Deflection of a liquid metal jet/drop in a tokamak environment

• We model steady flow of a liquid metal jet inside an electromagnetic field in the presence of inertia and capillary forces.
• Similar analysis is performed for the motion of a liquid metal spherical drop.
• The deflection of the trajectory is predicted as a function of the intensity of the externally imposed magnetic and electric fields.
• The analysis is used as a proof of principle study in reference to experimental observations of jet/drop deflection due to j→×B→ effects in the ISTTOK tokamak.
• We discuss the possibility of using liquid metal flows as an alternative approach toward enhancing power exhaust in tokamak facilities.

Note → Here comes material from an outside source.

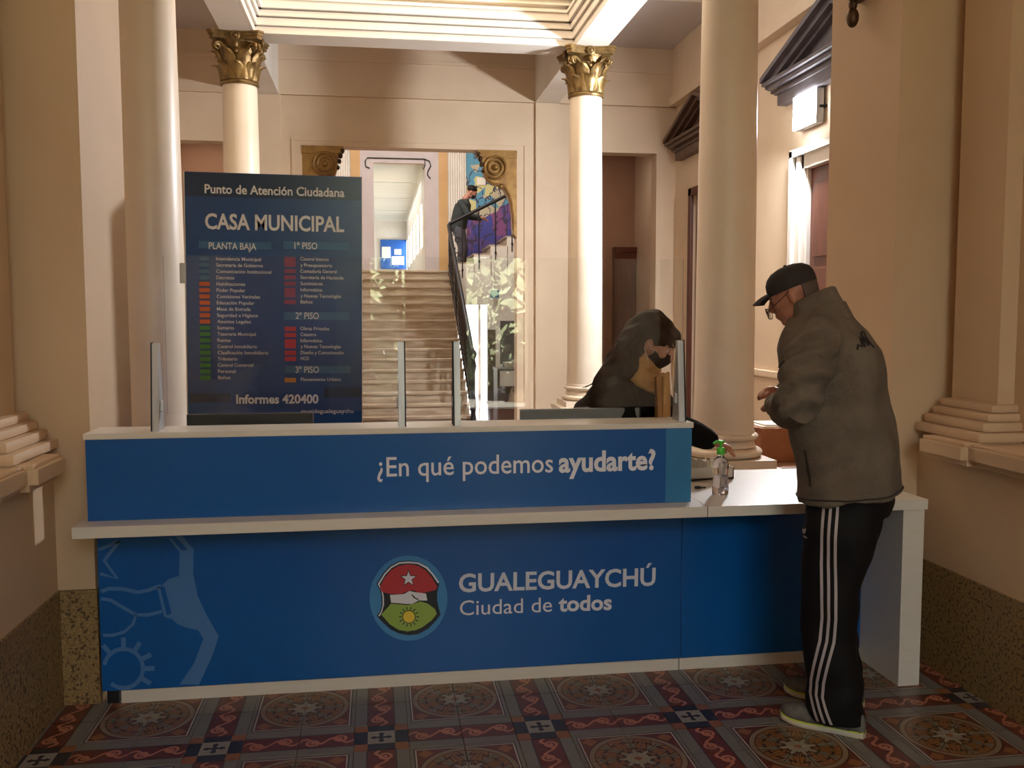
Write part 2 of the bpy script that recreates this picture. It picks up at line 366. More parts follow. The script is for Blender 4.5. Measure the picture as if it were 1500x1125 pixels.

The interaction of a liquid gallium jet with plasma has been investigated in the ISTTOK tokamak. The jet was observed to remain intact during its interaction with plasma, within a certain length beyond which drop formation was observed. Significant deflection of the jet was detected as soon as plasma production was started. Furthermore, a strong dependency of the deflection magnitude on plasma position was observed that could be correlated with plasma potential gradients. As a means to capture and, possibly, quantify this effect, a preliminary magnetohydrodynamic analysis was performed in order to predict the trajectory of a jet that is traveling inside an electromagnetic field. The effect of Lorentz forces, gravity and pressure drop are accounted for in a unidirectional model that assumes a small jet radius in comparison with the trajectory length. The effect of external electric potential gradients on jet deflection was ascertained in conjunction with the importance of electric stresses in modulating the jet speed and radius. Analysis of the results reported in the ISTTOK experiments identifies the process of jet break-up as a capillary instability. The trajectory of the ensuing droplets is modeled and intensification of the deflection process is predicted in the presence of Lorentz forces.